▶ _TASK PROMPT_: The data must be returned in full and exactly as given.
* Start DATASET CONTENT *
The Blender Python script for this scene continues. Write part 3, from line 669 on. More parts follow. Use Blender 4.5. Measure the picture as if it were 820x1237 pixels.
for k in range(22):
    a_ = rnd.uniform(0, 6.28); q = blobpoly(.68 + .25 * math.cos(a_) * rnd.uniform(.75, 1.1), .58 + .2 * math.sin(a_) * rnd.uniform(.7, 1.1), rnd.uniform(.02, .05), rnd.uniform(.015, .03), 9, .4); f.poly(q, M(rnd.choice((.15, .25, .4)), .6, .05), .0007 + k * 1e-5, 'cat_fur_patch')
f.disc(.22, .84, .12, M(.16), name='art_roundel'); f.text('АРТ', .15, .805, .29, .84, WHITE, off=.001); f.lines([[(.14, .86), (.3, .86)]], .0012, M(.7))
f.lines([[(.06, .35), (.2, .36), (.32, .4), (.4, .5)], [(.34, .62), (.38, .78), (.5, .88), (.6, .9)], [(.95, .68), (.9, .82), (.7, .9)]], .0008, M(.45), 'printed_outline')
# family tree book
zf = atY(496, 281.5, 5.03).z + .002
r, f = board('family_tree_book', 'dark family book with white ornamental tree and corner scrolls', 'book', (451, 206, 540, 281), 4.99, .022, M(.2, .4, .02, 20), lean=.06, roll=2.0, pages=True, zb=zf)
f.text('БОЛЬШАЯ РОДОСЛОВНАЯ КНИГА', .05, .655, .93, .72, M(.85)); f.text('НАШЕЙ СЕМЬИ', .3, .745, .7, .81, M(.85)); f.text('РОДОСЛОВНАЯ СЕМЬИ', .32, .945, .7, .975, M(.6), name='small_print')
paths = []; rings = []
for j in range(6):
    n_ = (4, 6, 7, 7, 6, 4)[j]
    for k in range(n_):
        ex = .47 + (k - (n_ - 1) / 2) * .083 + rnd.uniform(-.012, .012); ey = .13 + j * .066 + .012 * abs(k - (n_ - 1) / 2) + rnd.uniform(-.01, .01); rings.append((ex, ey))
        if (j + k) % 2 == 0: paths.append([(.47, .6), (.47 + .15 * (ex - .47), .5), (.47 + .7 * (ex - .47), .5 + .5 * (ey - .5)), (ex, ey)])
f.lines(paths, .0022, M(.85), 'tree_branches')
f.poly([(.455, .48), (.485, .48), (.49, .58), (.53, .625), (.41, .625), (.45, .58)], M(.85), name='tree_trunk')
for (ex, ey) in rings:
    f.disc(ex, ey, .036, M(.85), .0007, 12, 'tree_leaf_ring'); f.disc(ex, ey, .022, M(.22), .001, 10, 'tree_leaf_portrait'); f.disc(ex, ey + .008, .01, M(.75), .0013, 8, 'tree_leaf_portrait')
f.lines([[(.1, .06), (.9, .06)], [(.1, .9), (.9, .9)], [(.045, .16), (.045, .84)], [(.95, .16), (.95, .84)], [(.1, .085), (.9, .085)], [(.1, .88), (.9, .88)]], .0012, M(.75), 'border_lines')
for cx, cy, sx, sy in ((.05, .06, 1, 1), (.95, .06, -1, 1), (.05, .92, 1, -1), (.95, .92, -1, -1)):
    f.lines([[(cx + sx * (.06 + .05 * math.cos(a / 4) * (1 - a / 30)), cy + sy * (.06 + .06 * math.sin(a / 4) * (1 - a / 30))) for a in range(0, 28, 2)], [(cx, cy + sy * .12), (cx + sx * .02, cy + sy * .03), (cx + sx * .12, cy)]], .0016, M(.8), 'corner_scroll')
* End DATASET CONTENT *
▶ _OUTPUT FOR THIS TASK_:
The Blender Python script for this scene continues. Write part 3, from line 669 on. More parts follow. Use Blender 4.5. Measure the picture as if it were 820x1237 pixels.
for k in range(22):
    a_ = rnd.uniform(0, 6.28); q = blobpoly(.68 + .25 * math.cos(a_) * rnd.uniform(.75, 1.1), .58 + .2 * math.sin(a_) * rnd.uniform(.7, 1.1), rnd.uniform(.02, .05), rnd.uniform(.015, .03), 9, .4); f.poly(q, M(rnd.choice((.15, .25, .4)), .6, .05), .0007 + k * 1e-5, 'cat_fur_patch')
f.disc(.22, .84, .12, M(.16), name='art_roundel'); f.text('АРТ', .15, .805, .29, .84, WHITE, off=.001); f.lines([[(.14, .86), (.3, .86)]], .0012, M(.7))
f.lines([[(.06, .35), (.2, .36), (.32, .4), (.4, .5)], [(.34, .62), (.38, .78), (.5, .88), (.6, .9)], [(.95, .68), (.9, .82), (.7, .9)]], .0008, M(.45), 'printed_outline')
# family tree book
zf = atY(496, 281.5, 5.03).z + .002
r, f = board('family_tree_book', 'dark family book with white ornamental tree and corner scrolls', 'book', (451, 206, 540, 281), 4.99, .022, M(.2, .4, .02, 20), lean=.06, roll=2.0, pages=True, zb=zf)
f.text('БОЛЬШАЯ РОДОСЛОВНАЯ КНИГА', .05, .655, .93, .72, M(.85)); f.text('НАШЕЙ СЕМЬИ', .3, .745, .7, .81, M(.85)); f.text('РОДОСЛОВНАЯ СЕМЬИ', .32, .945, .7, .975, M(.6), name='small_print')
paths = []; rings = []
for j in range(6):
    n_ = (4, 6, 7, 7, 6, 4)[j]
    for k in range(n_):
        ex = .47 + (k - (n_ - 1) / 2) * .083 + rnd.uniform(-.012, .012); ey = .13 + j * .066 + .012 * abs(k - (n_ - 1) / 2) + rnd.uniform(-.01, .01); rings.append((ex, ey))
        if (j + k) % 2 == 0: paths.append([(.47, .6), (.47 + .15 * (ex - .47), .5), (.47 + .7 * (ex - .47), .5 + .5 * (ey - .5)), (ex, ey)])
f.lines(paths, .0022, M(.85), 'tree_branches')
f.poly([(.455, .48), (.485, .48), (.49, .58), (.53, .625), (.41, .625), (.45, .58)], M(.85), name='tree_trunk')
for (ex, ey) in rings:
    f.disc(ex, ey, .036, M(.85), .0007, 12, 'tree_leaf_ring'); f.disc(ex, ey, .022, M(.22), .001, 10, 'tree_leaf_portrait'); f.disc(ex, ey + .008, .01, M(.75), .0013, 8, 'tree_leaf_portrait')
f.lines([[(.1, .06), (.9, .06)], [(.1, .9), (.9, .9)], [(.045, .16), (.045, .84)], [(.95, .16), (.95, .84)], [(.1, .085), (.9, .085)], [(.1, .88), (.9, .88)]], .0012, M(.75), 'border_lines')
for cx, cy, sx, sy in ((.05, .06, 1, 1), (.95, .06, -1, 1), (.05, .92, 1, -1), (.95, .92, -1, -1)):
    f.lines([[(cx + sx * (.06 + .05 * math.cos(a / 4) * (1 - a / 30)), cy + sy * (.06 + .06 * math.sin(a / 4) * (1 - a / 30))) for a in range(0, 28, 2)], [(cx, cy + sy * .12), (cx + sx * .02, cy + sy * .03), (cx + sx * .12, cy)]], .0016, M(.8), 'corner_scroll')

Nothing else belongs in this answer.